▸ **Work instructions**:
Output the lines below exactly, please, from the first line until the line with "SC.camera = cam", counting both.

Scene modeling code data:
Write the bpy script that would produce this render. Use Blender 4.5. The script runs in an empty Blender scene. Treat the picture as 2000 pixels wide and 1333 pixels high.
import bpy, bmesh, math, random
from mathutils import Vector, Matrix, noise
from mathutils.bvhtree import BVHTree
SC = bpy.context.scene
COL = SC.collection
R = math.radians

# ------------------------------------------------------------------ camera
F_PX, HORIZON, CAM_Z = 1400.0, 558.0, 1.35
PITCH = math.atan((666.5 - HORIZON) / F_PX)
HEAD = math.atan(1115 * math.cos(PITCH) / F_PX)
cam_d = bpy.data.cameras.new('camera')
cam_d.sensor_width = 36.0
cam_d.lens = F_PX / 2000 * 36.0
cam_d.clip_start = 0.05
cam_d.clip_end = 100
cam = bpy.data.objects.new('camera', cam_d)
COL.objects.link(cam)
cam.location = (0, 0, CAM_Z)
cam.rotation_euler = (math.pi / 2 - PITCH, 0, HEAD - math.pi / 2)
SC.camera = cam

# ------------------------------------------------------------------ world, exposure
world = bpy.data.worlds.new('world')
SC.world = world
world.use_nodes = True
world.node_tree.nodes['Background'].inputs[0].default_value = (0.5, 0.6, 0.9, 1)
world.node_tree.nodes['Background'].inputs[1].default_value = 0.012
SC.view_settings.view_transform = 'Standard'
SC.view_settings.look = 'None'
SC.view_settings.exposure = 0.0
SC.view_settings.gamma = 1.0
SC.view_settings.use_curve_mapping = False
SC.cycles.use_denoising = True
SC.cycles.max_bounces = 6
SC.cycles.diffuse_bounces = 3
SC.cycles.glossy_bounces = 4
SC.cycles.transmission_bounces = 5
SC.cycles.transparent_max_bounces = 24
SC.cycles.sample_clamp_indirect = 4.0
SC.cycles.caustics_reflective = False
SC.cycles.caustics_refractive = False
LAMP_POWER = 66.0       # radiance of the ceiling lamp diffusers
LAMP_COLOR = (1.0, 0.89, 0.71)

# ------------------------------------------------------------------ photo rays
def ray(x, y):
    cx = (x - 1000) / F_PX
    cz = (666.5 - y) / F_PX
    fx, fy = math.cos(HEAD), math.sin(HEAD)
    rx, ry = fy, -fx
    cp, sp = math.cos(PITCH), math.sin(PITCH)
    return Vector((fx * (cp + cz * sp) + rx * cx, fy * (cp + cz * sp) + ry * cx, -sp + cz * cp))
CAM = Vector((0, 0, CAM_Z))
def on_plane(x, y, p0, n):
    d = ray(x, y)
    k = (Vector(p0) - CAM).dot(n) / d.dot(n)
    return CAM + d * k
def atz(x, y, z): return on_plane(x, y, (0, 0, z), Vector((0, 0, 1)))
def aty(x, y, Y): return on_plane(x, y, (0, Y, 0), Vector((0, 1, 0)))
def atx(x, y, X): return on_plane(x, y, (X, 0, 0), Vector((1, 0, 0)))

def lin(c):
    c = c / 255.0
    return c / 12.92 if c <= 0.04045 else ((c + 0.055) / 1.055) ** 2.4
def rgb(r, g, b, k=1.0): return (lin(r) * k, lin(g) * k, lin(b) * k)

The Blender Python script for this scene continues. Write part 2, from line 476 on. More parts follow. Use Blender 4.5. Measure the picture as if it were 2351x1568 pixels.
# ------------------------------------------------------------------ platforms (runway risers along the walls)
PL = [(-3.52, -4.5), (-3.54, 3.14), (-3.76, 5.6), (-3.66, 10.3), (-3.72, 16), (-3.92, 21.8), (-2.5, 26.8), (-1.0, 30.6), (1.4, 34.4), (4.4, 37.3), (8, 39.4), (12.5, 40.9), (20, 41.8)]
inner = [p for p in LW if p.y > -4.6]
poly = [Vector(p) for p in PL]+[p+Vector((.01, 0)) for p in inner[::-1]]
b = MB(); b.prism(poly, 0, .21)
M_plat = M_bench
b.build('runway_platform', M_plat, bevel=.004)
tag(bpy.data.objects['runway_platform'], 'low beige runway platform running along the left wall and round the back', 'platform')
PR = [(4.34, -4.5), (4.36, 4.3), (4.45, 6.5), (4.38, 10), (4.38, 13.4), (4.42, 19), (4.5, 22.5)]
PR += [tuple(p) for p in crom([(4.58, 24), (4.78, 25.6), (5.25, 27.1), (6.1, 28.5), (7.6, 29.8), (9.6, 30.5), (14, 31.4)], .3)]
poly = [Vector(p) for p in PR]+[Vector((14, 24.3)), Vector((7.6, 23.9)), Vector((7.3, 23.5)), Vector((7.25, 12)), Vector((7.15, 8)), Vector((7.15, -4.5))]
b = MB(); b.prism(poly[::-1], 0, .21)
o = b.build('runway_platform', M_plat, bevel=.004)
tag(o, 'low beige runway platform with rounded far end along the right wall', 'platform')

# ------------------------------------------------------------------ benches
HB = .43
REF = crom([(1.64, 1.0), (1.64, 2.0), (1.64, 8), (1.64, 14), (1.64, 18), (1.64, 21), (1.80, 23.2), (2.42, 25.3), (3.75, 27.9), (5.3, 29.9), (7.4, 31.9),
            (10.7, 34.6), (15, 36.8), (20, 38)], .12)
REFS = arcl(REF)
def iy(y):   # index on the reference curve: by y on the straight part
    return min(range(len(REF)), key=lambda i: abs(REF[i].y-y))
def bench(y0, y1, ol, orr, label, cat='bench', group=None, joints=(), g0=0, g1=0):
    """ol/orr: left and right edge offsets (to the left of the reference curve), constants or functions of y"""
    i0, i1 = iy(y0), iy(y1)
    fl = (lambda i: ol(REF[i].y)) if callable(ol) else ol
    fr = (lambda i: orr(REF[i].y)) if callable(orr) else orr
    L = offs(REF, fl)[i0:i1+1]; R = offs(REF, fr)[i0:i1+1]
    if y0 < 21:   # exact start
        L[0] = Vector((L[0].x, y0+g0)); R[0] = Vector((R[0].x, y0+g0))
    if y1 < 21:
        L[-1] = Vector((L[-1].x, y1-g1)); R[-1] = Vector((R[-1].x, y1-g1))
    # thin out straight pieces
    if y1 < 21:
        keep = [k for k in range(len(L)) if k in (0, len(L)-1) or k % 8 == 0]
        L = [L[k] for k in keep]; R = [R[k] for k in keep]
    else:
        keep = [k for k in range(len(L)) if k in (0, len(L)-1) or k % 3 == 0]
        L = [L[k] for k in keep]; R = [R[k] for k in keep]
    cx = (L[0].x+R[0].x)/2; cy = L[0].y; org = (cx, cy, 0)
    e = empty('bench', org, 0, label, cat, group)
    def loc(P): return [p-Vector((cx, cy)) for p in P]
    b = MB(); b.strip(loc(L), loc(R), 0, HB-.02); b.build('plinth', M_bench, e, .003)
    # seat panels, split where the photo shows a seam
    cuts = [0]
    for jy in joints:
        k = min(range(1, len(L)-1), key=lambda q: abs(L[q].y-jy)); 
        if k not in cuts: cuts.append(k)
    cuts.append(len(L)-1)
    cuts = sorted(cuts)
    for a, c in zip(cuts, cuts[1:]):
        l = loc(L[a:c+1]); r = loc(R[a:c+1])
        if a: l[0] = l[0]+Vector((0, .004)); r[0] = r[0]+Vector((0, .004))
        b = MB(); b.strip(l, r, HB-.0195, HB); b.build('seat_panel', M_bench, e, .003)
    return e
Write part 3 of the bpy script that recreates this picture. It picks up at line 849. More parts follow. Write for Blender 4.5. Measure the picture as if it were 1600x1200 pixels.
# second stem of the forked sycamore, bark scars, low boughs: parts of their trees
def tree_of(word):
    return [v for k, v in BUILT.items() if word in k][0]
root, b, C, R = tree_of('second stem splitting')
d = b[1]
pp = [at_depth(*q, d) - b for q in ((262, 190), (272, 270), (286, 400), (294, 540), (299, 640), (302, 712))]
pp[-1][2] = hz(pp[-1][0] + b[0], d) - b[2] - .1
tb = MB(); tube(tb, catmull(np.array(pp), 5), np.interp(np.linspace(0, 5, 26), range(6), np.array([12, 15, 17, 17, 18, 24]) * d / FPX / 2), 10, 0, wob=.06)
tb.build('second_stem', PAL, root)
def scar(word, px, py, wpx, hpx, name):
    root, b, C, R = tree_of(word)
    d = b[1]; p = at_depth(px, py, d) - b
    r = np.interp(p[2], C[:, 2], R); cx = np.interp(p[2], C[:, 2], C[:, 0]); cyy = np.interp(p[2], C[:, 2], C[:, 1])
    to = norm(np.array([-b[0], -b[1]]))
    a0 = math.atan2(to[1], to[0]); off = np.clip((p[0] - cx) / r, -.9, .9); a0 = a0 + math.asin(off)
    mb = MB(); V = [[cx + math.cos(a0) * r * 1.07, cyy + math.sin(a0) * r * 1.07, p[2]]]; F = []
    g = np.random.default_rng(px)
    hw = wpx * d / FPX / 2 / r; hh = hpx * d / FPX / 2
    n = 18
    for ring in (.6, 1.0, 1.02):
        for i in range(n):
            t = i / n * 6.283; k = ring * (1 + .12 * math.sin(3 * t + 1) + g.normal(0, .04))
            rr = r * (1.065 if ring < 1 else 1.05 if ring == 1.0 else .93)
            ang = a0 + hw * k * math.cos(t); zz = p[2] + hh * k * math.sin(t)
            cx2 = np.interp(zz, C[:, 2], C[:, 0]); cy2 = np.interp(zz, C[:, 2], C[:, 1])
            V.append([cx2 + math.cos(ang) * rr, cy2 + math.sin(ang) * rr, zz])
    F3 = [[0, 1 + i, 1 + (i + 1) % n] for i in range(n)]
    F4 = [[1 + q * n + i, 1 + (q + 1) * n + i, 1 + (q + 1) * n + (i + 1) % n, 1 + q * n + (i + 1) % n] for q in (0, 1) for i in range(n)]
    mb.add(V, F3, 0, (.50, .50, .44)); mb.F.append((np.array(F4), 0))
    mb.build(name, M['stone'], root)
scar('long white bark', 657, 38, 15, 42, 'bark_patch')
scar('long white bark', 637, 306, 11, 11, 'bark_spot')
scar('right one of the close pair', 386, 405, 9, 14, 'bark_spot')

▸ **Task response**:
Write the bpy script that would produce this render. Use Blender 4.5. The script runs in an empty Blender scene. Treat the picture as 2000 pixels wide and 1333 pixels high.
import bpy, bmesh, math, random
from mathutils import Vector, Matrix, noise
from mathutils.bvhtree import BVHTree
SC = bpy.context.scene
COL = SC.collection
R = math.radians

# ------------------------------------------------------------------ camera
F_PX, HORIZON, CAM_Z = 1400.0, 558.0, 1.35
PITCH = math.atan((666.5 - HORIZON) / F_PX)
HEAD = math.atan(1115 * math.cos(PITCH) / F_PX)
cam_d = bpy.data.cameras.new('camera')
cam_d.sensor_width = 36.0
cam_d.lens = F_PX / 2000 * 36.0
cam_d.clip_start = 0.05
cam_d.clip_end = 100
cam = bpy.data.objects.new('camera', cam_d)
COL.objects.link(cam)
cam.location = (0, 0, CAM_Z)
cam.rotation_euler = (math.pi / 2 - PITCH, 0, HEAD - math.pi / 2)
SC.camera = cam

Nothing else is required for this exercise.